One thing you haven’t learned about yet are the individual tags themselves. They are the actual characters that the processing system must recognize as markup and not confuse with the document’s content. The SGML system’s ability to make this distinction is what enables SGML to work. For the system to work, it must rely on very special characters in very consistent locations in a very standard order. If these characters are out of order or are missing from the expected order, the SGML processing system will not be able to process the document.

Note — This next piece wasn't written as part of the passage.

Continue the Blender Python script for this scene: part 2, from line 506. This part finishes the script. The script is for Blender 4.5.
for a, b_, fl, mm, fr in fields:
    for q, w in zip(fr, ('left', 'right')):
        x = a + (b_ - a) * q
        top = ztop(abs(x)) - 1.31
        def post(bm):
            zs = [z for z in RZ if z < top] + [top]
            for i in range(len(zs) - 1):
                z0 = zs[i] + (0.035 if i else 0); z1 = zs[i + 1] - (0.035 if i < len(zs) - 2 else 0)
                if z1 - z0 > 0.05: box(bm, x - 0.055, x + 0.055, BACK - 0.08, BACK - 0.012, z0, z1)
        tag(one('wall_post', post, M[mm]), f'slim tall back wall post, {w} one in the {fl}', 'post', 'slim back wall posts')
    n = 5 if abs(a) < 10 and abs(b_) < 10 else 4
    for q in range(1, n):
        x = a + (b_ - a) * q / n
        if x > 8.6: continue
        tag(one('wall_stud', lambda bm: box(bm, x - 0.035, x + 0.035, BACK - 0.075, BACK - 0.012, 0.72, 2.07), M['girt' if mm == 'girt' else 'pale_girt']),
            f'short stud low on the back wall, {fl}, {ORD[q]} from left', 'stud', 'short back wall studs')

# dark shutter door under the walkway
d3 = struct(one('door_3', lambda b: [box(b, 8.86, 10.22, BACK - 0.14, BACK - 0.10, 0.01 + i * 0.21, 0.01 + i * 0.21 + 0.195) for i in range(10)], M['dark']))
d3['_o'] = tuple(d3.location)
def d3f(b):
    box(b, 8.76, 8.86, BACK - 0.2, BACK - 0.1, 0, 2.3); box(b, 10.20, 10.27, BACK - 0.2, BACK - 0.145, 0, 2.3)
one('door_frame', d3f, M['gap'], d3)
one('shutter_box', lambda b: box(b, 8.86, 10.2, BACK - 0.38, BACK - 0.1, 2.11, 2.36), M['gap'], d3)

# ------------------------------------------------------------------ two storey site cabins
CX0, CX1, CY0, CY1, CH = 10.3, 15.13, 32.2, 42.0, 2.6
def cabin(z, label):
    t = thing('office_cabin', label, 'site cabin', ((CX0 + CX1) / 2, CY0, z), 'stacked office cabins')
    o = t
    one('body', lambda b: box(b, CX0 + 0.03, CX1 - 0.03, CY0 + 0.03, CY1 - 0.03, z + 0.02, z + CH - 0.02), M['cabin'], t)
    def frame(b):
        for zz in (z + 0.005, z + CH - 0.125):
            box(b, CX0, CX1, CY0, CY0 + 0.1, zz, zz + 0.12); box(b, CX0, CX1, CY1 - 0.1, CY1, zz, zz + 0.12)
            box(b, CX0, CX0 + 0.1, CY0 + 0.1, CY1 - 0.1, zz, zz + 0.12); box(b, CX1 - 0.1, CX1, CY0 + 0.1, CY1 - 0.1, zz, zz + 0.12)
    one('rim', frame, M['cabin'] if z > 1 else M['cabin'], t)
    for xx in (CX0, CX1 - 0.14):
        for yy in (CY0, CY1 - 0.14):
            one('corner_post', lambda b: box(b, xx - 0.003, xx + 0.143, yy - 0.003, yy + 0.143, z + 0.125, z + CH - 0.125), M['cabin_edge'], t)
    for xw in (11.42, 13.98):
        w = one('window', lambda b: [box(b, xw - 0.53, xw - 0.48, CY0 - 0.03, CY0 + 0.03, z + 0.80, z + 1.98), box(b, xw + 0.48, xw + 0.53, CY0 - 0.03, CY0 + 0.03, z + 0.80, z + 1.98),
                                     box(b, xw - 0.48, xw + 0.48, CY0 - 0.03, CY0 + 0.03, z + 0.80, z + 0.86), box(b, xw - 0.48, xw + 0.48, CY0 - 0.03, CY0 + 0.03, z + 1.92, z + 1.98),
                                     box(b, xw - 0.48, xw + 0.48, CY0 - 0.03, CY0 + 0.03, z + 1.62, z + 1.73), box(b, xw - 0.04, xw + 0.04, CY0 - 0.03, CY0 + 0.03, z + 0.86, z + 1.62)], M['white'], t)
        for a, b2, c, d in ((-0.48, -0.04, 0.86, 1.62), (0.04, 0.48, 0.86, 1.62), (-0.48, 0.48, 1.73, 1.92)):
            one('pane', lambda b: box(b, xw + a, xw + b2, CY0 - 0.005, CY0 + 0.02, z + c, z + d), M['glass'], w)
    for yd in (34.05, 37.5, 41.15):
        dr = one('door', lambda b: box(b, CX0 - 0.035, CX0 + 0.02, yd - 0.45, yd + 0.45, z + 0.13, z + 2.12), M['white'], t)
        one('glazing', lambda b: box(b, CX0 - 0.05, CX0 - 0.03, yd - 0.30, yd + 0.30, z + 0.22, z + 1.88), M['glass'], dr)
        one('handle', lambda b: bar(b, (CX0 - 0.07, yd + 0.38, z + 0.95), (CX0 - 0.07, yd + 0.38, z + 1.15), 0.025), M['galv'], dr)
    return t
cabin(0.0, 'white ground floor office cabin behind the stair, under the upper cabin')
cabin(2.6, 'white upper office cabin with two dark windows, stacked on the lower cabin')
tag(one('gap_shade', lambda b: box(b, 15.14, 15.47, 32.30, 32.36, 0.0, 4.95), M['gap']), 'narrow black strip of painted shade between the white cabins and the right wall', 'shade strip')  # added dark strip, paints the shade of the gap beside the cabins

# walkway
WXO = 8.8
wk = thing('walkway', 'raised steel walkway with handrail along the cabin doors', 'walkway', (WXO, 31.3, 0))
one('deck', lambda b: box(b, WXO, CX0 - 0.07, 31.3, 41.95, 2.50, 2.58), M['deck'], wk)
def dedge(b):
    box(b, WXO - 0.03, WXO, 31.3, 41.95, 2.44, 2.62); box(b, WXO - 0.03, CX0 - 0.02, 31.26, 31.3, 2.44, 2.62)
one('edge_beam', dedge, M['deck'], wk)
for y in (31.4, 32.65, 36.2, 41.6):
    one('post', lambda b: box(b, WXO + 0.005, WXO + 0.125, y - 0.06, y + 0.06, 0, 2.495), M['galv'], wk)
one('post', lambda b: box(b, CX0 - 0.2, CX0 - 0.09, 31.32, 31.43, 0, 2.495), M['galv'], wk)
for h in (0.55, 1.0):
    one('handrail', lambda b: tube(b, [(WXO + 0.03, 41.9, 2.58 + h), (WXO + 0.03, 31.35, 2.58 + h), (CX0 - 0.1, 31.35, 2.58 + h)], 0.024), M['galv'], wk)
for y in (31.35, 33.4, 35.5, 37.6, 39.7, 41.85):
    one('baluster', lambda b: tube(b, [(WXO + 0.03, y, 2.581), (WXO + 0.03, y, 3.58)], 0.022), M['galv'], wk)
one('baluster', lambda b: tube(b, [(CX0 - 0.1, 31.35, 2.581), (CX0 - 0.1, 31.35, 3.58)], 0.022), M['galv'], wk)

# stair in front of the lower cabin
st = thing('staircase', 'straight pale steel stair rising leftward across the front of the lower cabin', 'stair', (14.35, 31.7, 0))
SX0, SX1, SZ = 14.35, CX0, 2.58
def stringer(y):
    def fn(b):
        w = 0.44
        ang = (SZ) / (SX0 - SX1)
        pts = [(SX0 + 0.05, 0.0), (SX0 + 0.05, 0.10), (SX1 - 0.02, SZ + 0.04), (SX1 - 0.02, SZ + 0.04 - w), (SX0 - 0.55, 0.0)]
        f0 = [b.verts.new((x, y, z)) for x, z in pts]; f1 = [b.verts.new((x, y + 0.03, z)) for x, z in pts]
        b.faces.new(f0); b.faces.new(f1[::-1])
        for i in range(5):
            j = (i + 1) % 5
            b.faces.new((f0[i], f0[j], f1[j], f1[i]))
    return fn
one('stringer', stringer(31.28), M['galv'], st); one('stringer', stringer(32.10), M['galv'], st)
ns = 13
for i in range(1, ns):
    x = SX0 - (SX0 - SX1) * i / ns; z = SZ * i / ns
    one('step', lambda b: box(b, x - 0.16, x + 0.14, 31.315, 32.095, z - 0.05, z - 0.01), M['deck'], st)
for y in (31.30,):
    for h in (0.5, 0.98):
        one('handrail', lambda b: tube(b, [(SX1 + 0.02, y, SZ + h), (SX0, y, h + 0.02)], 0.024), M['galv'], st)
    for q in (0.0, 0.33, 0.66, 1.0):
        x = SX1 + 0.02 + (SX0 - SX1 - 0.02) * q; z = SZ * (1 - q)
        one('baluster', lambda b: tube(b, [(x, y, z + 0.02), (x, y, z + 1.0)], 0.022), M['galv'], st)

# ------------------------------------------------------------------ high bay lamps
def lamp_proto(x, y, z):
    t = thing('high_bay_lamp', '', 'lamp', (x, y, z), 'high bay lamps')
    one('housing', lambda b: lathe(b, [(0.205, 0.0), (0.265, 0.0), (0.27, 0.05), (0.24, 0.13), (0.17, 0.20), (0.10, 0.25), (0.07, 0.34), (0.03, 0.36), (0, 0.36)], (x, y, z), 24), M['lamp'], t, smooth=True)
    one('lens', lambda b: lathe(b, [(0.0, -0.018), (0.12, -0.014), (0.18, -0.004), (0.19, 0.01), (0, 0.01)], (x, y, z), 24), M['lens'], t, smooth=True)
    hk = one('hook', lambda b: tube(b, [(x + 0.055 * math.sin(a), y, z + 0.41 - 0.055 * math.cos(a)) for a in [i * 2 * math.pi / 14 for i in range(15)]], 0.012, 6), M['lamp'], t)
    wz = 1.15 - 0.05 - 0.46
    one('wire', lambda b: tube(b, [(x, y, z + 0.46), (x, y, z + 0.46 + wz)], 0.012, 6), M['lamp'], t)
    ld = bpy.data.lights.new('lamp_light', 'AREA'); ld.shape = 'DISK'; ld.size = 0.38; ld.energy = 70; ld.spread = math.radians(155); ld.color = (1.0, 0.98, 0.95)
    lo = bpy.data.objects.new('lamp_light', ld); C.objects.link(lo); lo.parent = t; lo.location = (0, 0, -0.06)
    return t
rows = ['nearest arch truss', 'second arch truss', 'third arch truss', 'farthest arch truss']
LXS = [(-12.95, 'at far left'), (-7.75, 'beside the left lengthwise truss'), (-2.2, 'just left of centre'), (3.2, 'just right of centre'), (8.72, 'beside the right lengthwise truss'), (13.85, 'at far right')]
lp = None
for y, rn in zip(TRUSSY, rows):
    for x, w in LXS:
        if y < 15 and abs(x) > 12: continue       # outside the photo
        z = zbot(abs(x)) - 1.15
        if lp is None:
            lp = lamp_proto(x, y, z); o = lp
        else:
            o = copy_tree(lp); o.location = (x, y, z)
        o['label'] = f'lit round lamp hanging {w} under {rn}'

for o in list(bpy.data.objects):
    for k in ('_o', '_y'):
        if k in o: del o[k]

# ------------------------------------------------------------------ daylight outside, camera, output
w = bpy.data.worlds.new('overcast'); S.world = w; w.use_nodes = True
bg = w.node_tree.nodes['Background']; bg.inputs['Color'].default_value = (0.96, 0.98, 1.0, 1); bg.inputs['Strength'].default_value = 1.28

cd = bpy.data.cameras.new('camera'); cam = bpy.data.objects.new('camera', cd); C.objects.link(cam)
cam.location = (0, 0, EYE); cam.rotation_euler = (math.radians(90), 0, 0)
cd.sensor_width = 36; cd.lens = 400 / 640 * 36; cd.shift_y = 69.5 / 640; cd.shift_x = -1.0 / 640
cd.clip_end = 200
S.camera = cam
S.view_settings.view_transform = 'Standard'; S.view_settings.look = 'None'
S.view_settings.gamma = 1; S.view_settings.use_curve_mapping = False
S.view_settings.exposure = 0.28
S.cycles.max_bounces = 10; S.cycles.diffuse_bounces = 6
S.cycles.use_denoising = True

SGML documents come to the processing system as if they were on a conveyor belt in an assembly line. To be automated, the assembly line must have the right part at the right place at the right time. If a bumper is supposed to be put on a car on the assembly line, the object on the conveyor belt had better not be a raw engine block. The body has to be on the conveyor belt with the holes drilled for the fastening of the bumper. Tags are on a similar SGML conveyor belt, and the right tags have to show up at the right time, or else the conveyor belt might stop or, worse yet, build something wrong that has to be fixed at your expense. Therefore, tags must follow a certain syntax, or precise method of expression, so that any SGML processing system will recognize and interpret them properly. Consider the following sample:

  <TITLE>Here’s A Whiz Bang Title</TITLE>

Notice that there are six basic components as you read from left to right:


Component Description

< Start tag open delimiter
TITLE Tag’s generic identifier
> Start tag close delimiter
</ End tag open delimiter
TITLE Tag’s generic identifier
> End tag close delimiter

Each of these tag components has what is called an abstract name. Abstract names are frequently used in SGML as a quick way of referring to parts of declarations by their position. Because it’s critical for a document processing system to interpret every mark correctly, every character has a special name and abbreviation. If the correct syntax for these tags is not followed and misses by only a character, it could cause a big problem. That’s why every single character in a tag must be accounted for. To help account for each character in a tag, abstract names and their abbreviations have been useful. You’ll learn more about this in Chapter 10, “Following General SGML Declaration Syntax.” Here are some examples:


Example Abstract Name

< STAGO (Start Tag Open)
> STAGC (Start Tag Close)
</ ETAGO (End Tag Open)
> ETAGC (End Tag Close)
TITLE GI (Generic Identifier)

You now have a framework for learning about elements, attributes, and entities. These are the larger SGML boxes into which your document’s belongings will be loaded for professional moving to another system. What you’ve learned about until now has had more to do with the immediate and rudimentary tasks an SGML processing system must complete before it starts seeing any document content. When it sees its first element tag, it’s ready to begin working on the content of the document. This is where SGML gets interesting because these are the tags that determine how well your document weathers its electronic voyage.

Elements

Elements are the major structural components of your documents. If you were to box up your house and have professional movers move you to another city, they would probably label boxes for each room in the house and attach the appropriate labels to those boxes so you would know what room each box belongs in when it arrives at the new house.